**What is being asked**
Below are some records. Count the lines with "pixels" in them and give nothing but the total.

**Data to use**
================================
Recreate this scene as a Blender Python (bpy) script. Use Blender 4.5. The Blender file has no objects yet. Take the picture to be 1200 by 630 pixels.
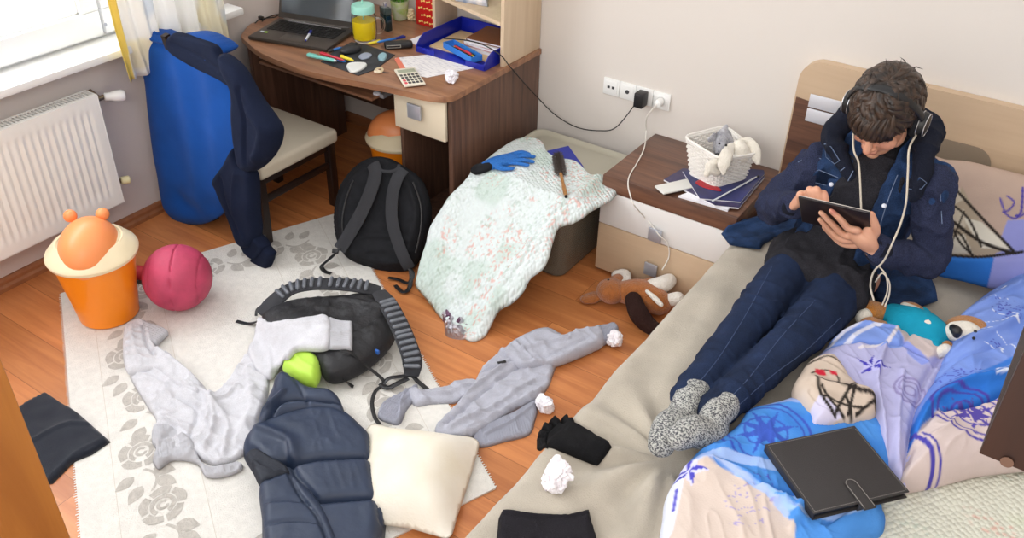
import bpy, bmesh, math, random
import numpy as np
from mathutils import Vector, Matrix, noise
from mathutils.bvhtree import BVHTree
from mathutils.geometry import delaunay_2d_cdt
PI = math.pi
random.seed(7)
scn = bpy.context.scene
COL = scn.collection

# ------------------------------------------------------------------ camera
YAW, PITCH, ROLL, FPX, CAMH = -0.58526536, 0.60541322, 0.02601968, 1063.3, 2.4
def cam_axes():
    f = np.array([math.sin(YAW)*math.cos(PITCH), math.cos(YAW)*math.cos(PITCH), -math.sin(PITCH)])
    r = np.array([math.cos(YAW), -math.sin(YAW), 0.0]); u = np.cross(r, f)
    c, s = math.cos(ROLL), math.sin(ROLL)
    return c*r+s*u, -s*r+c*u, f
CR, CU, CF = cam_axes()
def ray(px, py): return CF*FPX + CR*(px-600) - CU*(py-315)
_d = ray(404, 139)
CAM = -_d*(CAMH/-_d[2])
def on(px, py, ax, val):
    d = ray(px, py); return Vector(CAM + d*((val-CAM[ax])/d[ax]))
def at(px, py, z=0.0): return on(px, py, 2, z)
def dist_of(px, py, ax, val): return (on(px, py, ax, val)-Vector(CAM)).length

cam_d = bpy.data.cameras.new('camera'); cam = bpy.data.objects.new('camera', cam_d); COL.objects.link(cam)
cam_d.sensor_width = 36; cam_d.lens = 36*FPX/1200; cam_d.clip_start = 0.05
cam.matrix_world = Matrix(((CR[0], CU[0], -CF[0], CAM[0]), (CR[1], CU[1], -CF[1], CAM[1]), (CR[2], CU[2], -CF[2], CAM[2]), (0, 0, 0, 1)))
scn.camera = cam

# ------------------------------------------------------------------ colours and materials
def s2l(v): return v/12.92 if v <= .04045 else ((v+.055)/1.055)**2.4
def hx(h):
    h = h.lstrip('#'); return tuple(s2l(int(h[i:i+2], 16)/255) for i in (0, 2, 4))
def nd(nt, t, **k):
    n = nt.nodes.new(t)
    for a, b in k.items(): setattr(n, a, b)
    return n
def base_mat(name):
    m = bpy.data.materials.new(name); m.use_nodes = True
    nt = m.node_tree; p = nt.nodes['Principled BSDF']
    return m, nt, p
def mat(name, col, rough=.6, var=0.0, vscale=8, bump=0.0, bscale=60, metal=0.0, spec=.5, sheen=0.0, attr=False, coord='Object', col2=None, trans=0.0, alpha=1.0, emit=None, stretch=(1, 1, 1), sss=0.0, detail=4, weave=0.0, wscale=400, fib=0.0):
    m, nt, p = base_mat(name)
    p.inputs['Roughness'].default_value = rough; p.inputs['Metallic'].default_value = metal
    p.inputs['Specular IOR Level'].default_value = spec if rough < .84 else min(spec, .22)
    c1 = hx(col)
    tc = nd(nt, 'ShaderNodeTexCoord'); mp = nd(nt, 'ShaderNodeMapping'); mp.inputs['Scale'].default_value = stretch
    nt.links.new(tc.outputs[coord], mp.inputs[0])
    src = None
    if attr:
        a = nd(nt, 'ShaderNodeAttribute', attribute_name='pat'); src = a.outputs['Color']
    if var > 0 or col2:
        n = nd(nt, 'ShaderNodeTexNoise'); n.inputs['Scale'].default_value = vscale; n.inputs['Detail'].default_value = detail
        nt.links.new(mp.outputs[0], n.inputs['Vector'])
        r = nd(nt, 'ShaderNodeValToRGB'); r.color_ramp.elements[0].position = .32; r.color_ramp.elements[1].position = .68
        if col2: a1, a2 = c1, hx(col2)
        else: a1 = tuple(x*(1-var) for x in c1); a2 = tuple(min(1, x*(1+var)) for x in c1)
        if attr: a1 = (1-var,)*3; a2 = (1,)*3
        r.color_ramp.elements[0].color = (*a1, 1); r.color_ramp.elements[1].color = (*a2, 1)
        nt.links.new(n.outputs['Fac'], r.inputs[0])
        if attr:
            mx = nd(nt, 'ShaderNodeMix', data_type='RGBA', blend_type='MULTIPLY'); mx.inputs[0].default_value = 1
            nt.links.new(src, mx.inputs[6]); nt.links.new(r.outputs[0], mx.inputs[7]); src = mx.outputs[2]
        else: src = r.outputs[0]
    if fib > 0:   # heathered fibre flecks
        n = nd(nt, 'ShaderNodeTexNoise'); n.inputs['Scale'].default_value = 420; n.inputs['Detail'].default_value = 2
        nt.links.new(tc.outputs[coord], n.inputs['Vector'])
        r = nd(nt, 'ShaderNodeValToRGB'); r.color_ramp.elements[0].position = .35; r.color_ramp.elements[1].position = .65
        r.color_ramp.elements[0].color = (1-fib,)*3+(1,); r.color_ramp.elements[1].color = (1+fib,)*3+(1,)
        nt.links.new(n.outputs['Fac'], r.inputs[0])
        mx = nd(nt, 'ShaderNodeMix', data_type='RGBA', blend_type='MULTIPLY'); mx.inputs[0].default_value = 1
        if src is not None: nt.links.new(src, mx.inputs[6])
        else: mx.inputs[6].default_value = (*c1, 1)
        nt.links.new(r.outputs[0], mx.inputs[7]); src = mx.outputs[2]
    if src is not None: nt.links.new(src, p.inputs['Base Color'])
    else: p.inputs['Base Color'].default_value = (*c1, 1)
    if bump > 0:
        n2 = nd(nt, 'ShaderNodeTexNoise'); n2.inputs['Scale'].default_value = bscale; n2.inputs['Detail'].default_value = 5
        nt.links.new(mp.outputs[0], n2.inputs['Vector'])
        b = nd(nt, 'ShaderNodeBump'); b.inputs['Strength'].default_value = bump; b.inputs['Distance'].default_value = .01
        nt.links.new(n2.outputs['Fac'], b.inputs['Height']); nt.links.new(b.outputs[0], p.inputs['Normal'])
    if sheen > 0: p.inputs['Sheen Weight'].default_value = sheen; p.inputs['Sheen Roughness'].default_value = .5
    if trans > 0: p.inputs['Transmission Weight'].default_value = trans; p.inputs['IOR'].default_value = 1.3
    if alpha < 1: p.inputs['Alpha'].default_value = alpha
    if sss > 0:
        p.inputs['Subsurface Weight'].default_value = sss; p.inputs['Subsurface Radius'].default_value = (.02, .008, .004); p.inputs['Subsurface Scale'].default_value = .5
    if emit: p.inputs['Emission Color'].default_value = (*hx(emit[0]), 1); p.inputs['Emission Strength'].default_value = emit[1]
    return m
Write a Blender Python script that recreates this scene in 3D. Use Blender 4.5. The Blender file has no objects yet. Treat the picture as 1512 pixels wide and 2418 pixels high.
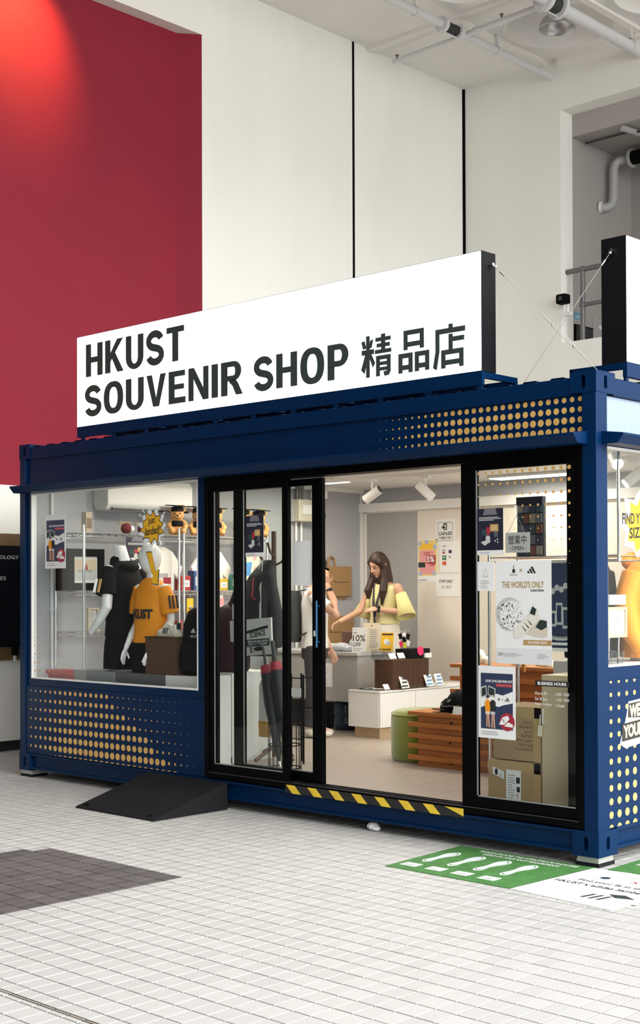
import bpy, bmesh, math, random
from mathutils import Vector, Matrix
from mathutils.geometry import tessellate_polygon
random.seed(7)
SC = bpy.context.scene
COL = SC.collection
PI = math.pi

# ---------------------------------------------------------------- camera
CAMPOS = Vector((4.39032, -7.05938, 1.68185))
YAW, PITCH, ROLL, FPX, SHY = -0.75829, 0.01278, -0.00339, 3196.33, 141.78
def cam_axes():
    f = Vector((math.sin(YAW)*math.cos(PITCH), math.cos(YAW)*math.cos(PITCH), math.sin(PITCH)))
    r = Vector((math.cos(YAW), -math.sin(YAW), 0)); u = r.cross(f)
    return r*math.cos(ROLL)+u*math.sin(ROLL), u*math.cos(ROLL)-r*math.sin(ROLL), f
CR, CU, CF = cam_axes()
cd = bpy.data.cameras.new('camera'); cam = bpy.data.objects.new('camera', cd); COL.objects.link(cam)
cam.matrix_world = Matrix(((CR.x, CU.x, -CF.x, CAMPOS.x), (CR.y, CU.y, -CF.y, CAMPOS.y), (CR.z, CU.z, -CF.z, CAMPOS.z), (0, 0, 0, 1)))
cd.sensor_fit = 'HORIZONTAL'; cd.sensor_width = 36; cd.lens = 36*FPX/1512; cd.shift_y = SHY/1512; cd.clip_end = 200
SC.camera = cam

# ---------------------------------------------------------------- world, sun, exposure
w = bpy.data.worlds.new('overcast_sky'); SC.world = w; w.use_nodes = True
bg = w.node_tree.nodes['Background']; bg.inputs[0].default_value = (0.97, 0.985, 1.0, 1); bg.inputs[1].default_value = 2.8
sd = bpy.data.lights.new('sun', 'SUN'); sd.energy = 2.3; sd.angle = math.radians(40); sd.color = (1.0, 0.97, 0.92)
sun = bpy.data.objects.new('sun', sd); COL.objects.link(sun)
sun.rotation_euler = Vector((1.0, 0.12, 0.55)).to_track_quat('Z', 'Y').to_euler(); sun.location = (12, -4, 9)
vs = SC.view_settings; vs.view_transform = 'Standard'; vs.look = 'None'; vs.gamma = 1; vs.exposure = 0.62; vs.use_curve_mapping = False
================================
**Reply**
2